WHAT IS NEEDED -> Each line of the material must be repeated precisely, with the pictures left out.

RECORDED DATA ->

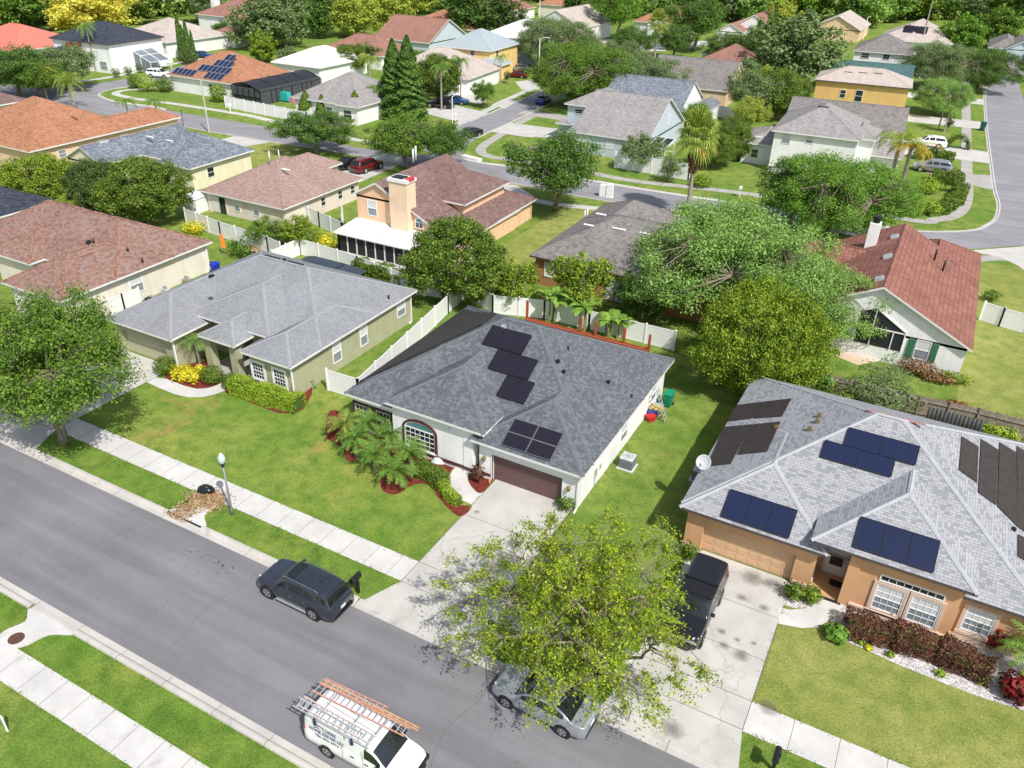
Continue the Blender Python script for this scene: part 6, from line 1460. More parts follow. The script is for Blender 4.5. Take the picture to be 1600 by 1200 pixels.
mailbox('black mailbox on a post beside the dark SUV', *g(560, 926)); mailbox('black mailbox at the bottom edge on the verge right of the cracked driveway', *g(1207, 1203))
for label, px, py in (('white mailbox beside the back street in front of the white two storey house', 1155, 308), ('white mailbox on the lawn by the back street, left of the pole', 360, 175), ('white mailbox by the corner walk beyond the conifers', 711, 190)):
    x, y = g(px, py); t = emp('mailbox', x, y, 0, 0, label, 'mailbox'); m = MB(); m.box(-.06, -.06, 0, .06, .06, 1.0); m.build('post', M['white'], t); m = MB(); m.box(-.15, -.3, 1.0, .15, .3, 1.35); m.build('box', M['white'], t)
t = emp('marker_post', *g(11, 1142), 0, 0, 'white plastic marker post at the lower left corner', 'post'); m = MB(); m.hexa([(-.07, -.03, 0), (.07, -.03, 0), (.07, .03, 0), (-.07, .03, 0), (-.09, -.03, .95), (.09, -.03, .95), (.09, .03, .95), (-.09, .03, .95)]); m.build('post', M['white'], t); m = MB(); m.box(-.095, -.035, .12, .0, -.028, .8); m.build('sticker', plain('green_sticker', (.05, .3, .15), .5), t)
# leaves and the bag
lx, ly = g(318, 785)
rg = np.random.default_rng(4); n = 2600
u = rg.normal(size=(n, 2))*np.array([.62, .42]); P = np.stack([u[:, 0], u[:, 1]+.25, .03+np.maximum(0, .30-np.hypot(u[:, 0], u[:, 1])*.22)*rg.random(n)], 1)
P2 = np.stack([rg.normal(size=900)*.40-.25, -rg.random(900)*1.7-.2, .07+.10*rg.random(900)], 1); P = np.concatenate([P, P2]); NRM = rg.normal(size=(len(P), 3))*.6; NRM[:, 2] += 1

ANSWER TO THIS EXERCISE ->
Continue the Blender Python script for this scene: part 6, from line 1460. More parts follow. The script is for Blender 4.5. Take the picture to be 1600 by 1200 pixels.
mailbox('black mailbox on a post beside the dark SUV', *g(560, 926)); mailbox('black mailbox at the bottom edge on the verge right of the cracked driveway', *g(1207, 1203))
for label, px, py in (('white mailbox beside the back street in front of the white two storey house', 1155, 308), ('white mailbox on the lawn by the back street, left of the pole', 360, 175), ('white mailbox by the corner walk beyond the conifers', 711, 190)):
    x, y = g(px, py); t = emp('mailbox', x, y, 0, 0, label, 'mailbox'); m = MB(); m.box(-.06, -.06, 0, .06, .06, 1.0); m.build('post', M['white'], t); m = MB(); m.box(-.15, -.3, 1.0, .15, .3, 1.35); m.build('box', M['white'], t)
t = emp('marker_post', *g(11, 1142), 0, 0, 'white plastic marker post at the lower left corner', 'post'); m = MB(); m.hexa([(-.07, -.03, 0), (.07, -.03, 0), (.07, .03, 0), (-.07, .03, 0), (-.09, -.03, .95), (.09, -.03, .95), (.09, .03, .95), (-.09, .03, .95)]); m.build('post', M['white'], t); m = MB(); m.box(-.095, -.035, .12, .0, -.028, .8); m.build('sticker', plain('green_sticker', (.05, .3, .15), .5), t)
# leaves and the bag
lx, ly = g(318, 785)
rg = np.random.default_rng(4); n = 2600
u = rg.normal(size=(n, 2))*np.array([.62, .42]); P = np.stack([u[:, 0], u[:, 1]+.25, .03+np.maximum(0, .30-np.hypot(u[:, 0], u[:, 1])*.22)*rg.random(n)], 1)
P2 = np.stack([rg.normal(size=900)*.40-.25, -rg.random(900)*1.7-.2, .07+.10*rg.random(900)], 1); P = np.concatenate([P, P2]); NRM = rg.normal(size=(len(P), 3))*.6; NRM[:, 2] += 1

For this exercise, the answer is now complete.